The surrender of Dunkirk to the English is regarded as inevitable. I am not politician enough to foresee the consequences of such an event, but the hopes and anxieties of all parties seem directed thither, as if the fate of the war depended on it. As for my own wishes on the subject, they are not national, and if I secretly invoke the God of Armies for the success of my countrymen, it is because I think all that tends to destroy the present French government may be beneficial to mankind. Indeed, the successes of war can at no time gratify a thinking mind farther than as they tend to the establishment of peace.

After several days of a mockery which was called a trial, though the witnesses were afraid to appear, or the Counsel to plead in his favour, Custine has suffered at the Guillotine. I can be no judge of his military conduct, and Heaven alone can judge of his intentions. None of the charges were, however, substantiated, and many of them were absurd or frivolous. Most likely, he has been sacrificed to a cabal, and his destruction makes a part of that system of policy, which, by agitating the minds of the people with suspicions of universal treason and unfathomable plots, leaves them no resource but implicit submission to their popular leaders.
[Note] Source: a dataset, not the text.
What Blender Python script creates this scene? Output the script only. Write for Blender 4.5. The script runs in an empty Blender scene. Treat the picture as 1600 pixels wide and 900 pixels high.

The death of Custine seems rather to have stimulated than appeased the barbarity of the Parisian mob. At every defeat of their armies they call for executions, and several of those on whom the lot has fallen to march against the enemy have stipulated, at the tribune of the Jacobins, for the heads they exact as a condition of their departure,* or as the reward for their labours. The laurel has no attraction for heroes like these, who invest themselves with the baneful yew and inauspicious cypress, and go to the field of honour with the dagger of the assassin yet ensanguined.

* Many insisted they would not depart until after the death of the Queen—some claimed the death of one General, some that of another, and all, the lives or banishment of the gentry and clergy.